_Brief_
Your task is to restate the data word for word.

_Dataset extract_
== == ==
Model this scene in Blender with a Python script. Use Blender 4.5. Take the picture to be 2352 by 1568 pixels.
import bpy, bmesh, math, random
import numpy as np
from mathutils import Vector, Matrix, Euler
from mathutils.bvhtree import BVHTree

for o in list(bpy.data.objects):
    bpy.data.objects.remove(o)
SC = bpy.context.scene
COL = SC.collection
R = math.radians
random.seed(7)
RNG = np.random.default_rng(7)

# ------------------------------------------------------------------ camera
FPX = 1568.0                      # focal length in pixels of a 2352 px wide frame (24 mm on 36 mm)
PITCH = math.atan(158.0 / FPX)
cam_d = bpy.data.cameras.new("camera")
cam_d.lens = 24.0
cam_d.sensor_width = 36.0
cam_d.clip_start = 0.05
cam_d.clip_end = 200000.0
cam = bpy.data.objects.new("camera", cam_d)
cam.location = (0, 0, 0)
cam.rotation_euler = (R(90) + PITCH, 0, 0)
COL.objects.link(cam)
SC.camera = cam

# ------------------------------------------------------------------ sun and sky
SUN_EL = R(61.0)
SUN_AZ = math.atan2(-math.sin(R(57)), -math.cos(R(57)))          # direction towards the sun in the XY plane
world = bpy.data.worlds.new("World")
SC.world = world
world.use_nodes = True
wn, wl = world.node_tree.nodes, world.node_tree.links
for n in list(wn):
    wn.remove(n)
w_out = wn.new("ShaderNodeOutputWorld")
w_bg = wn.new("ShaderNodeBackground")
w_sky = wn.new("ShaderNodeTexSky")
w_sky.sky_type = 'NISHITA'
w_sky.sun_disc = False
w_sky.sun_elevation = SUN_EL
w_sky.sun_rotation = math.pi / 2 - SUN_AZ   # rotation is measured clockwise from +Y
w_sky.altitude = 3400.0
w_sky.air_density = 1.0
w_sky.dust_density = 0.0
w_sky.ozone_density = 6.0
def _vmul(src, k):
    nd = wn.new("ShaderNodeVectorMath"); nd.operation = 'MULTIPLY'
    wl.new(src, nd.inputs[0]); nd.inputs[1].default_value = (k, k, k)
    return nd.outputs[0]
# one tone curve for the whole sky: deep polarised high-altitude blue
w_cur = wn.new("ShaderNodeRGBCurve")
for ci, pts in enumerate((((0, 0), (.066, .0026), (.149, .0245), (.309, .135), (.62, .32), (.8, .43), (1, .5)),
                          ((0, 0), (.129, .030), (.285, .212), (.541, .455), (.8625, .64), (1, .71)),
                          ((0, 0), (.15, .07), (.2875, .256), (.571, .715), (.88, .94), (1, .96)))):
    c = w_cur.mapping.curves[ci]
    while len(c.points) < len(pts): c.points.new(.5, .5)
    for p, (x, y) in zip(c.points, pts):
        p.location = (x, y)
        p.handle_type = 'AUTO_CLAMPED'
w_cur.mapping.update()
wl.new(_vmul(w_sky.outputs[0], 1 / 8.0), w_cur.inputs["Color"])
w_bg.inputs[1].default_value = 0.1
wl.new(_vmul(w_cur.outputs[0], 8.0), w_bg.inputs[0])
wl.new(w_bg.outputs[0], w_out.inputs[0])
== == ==
_Task answer_
Model this scene in Blender with a Python script. Use Blender 4.5. Take the picture to be 2352 by 1568 pixels.
import bpy, bmesh, math, random
import numpy as np
from mathutils import Vector, Matrix, Euler
from mathutils.bvhtree import BVHTree

for o in list(bpy.data.objects):
    bpy.data.objects.remove(o)
SC = bpy.context.scene
COL = SC.collection
R = math.radians
random.seed(7)
RNG = np.random.default_rng(7)

# ------------------------------------------------------------------ camera
FPX = 1568.0                      # focal length in pixels of a 2352 px wide frame (24 mm on 36 mm)
PITCH = math.atan(158.0 / FPX)
cam_d = bpy.data.cameras.new("camera")
cam_d.lens = 24.0
cam_d.sensor_width = 36.0
cam_d.clip_start = 0.05
cam_d.clip_end = 200000.0
cam = bpy.data.objects.new("camera", cam_d)
cam.location = (0, 0, 0)
cam.rotation_euler = (R(90) + PITCH, 0, 0)
COL.objects.link(cam)
SC.camera = cam

# ------------------------------------------------------------------ sun and sky
SUN_EL = R(61.0)
SUN_AZ = math.atan2(-math.sin(R(57)), -math.cos(R(57)))          # direction towards the sun in the XY plane
world = bpy.data.worlds.new("World")
SC.world = world
world.use_nodes = True
wn, wl = world.node_tree.nodes, world.node_tree.links
for n in list(wn):
    wn.remove(n)
w_out = wn.new("ShaderNodeOutputWorld")
w_bg = wn.new("ShaderNodeBackground")
w_sky = wn.new("ShaderNodeTexSky")
w_sky.sky_type = 'NISHITA'
w_sky.sun_disc = False
w_sky.sun_elevation = SUN_EL
w_sky.sun_rotation = math.pi / 2 - SUN_AZ   # rotation is measured clockwise from +Y
w_sky.altitude = 3400.0
w_sky.air_density = 1.0
w_sky.dust_density = 0.0
w_sky.ozone_density = 6.0
def _vmul(src, k):
    nd = wn.new("ShaderNodeVectorMath"); nd.operation = 'MULTIPLY'
    wl.new(src, nd.inputs[0]); nd.inputs[1].default_value = (k, k, k)
    return nd.outputs[0]
# one tone curve for the whole sky: deep polarised high-altitude blue
w_cur = wn.new("ShaderNodeRGBCurve")
for ci, pts in enumerate((((0, 0), (.066, .0026), (.149, .0245), (.309, .135), (.62, .32), (.8, .43), (1, .5)),
                          ((0, 0), (.129, .030), (.285, .212), (.541, .455), (.8625, .64), (1, .71)),
                          ((0, 0), (.15, .07), (.2875, .256), (.571, .715), (.88, .94), (1, .96)))):
    c = w_cur.mapping.curves[ci]
    while len(c.points) < len(pts): c.points.new(.5, .5)
    for p, (x, y) in zip(c.points, pts):
        p.location = (x, y)
        p.handle_type = 'AUTO_CLAMPED'
w_cur.mapping.update()
wl.new(_vmul(w_sky.outputs[0], 1 / 8.0), w_cur.inputs["Color"])
w_bg.inputs[1].default_value = 0.1
wl.new(_vmul(w_cur.outputs[0], 8.0), w_bg.inputs[0])
wl.new(w_bg.outputs[0], w_out.inputs[0])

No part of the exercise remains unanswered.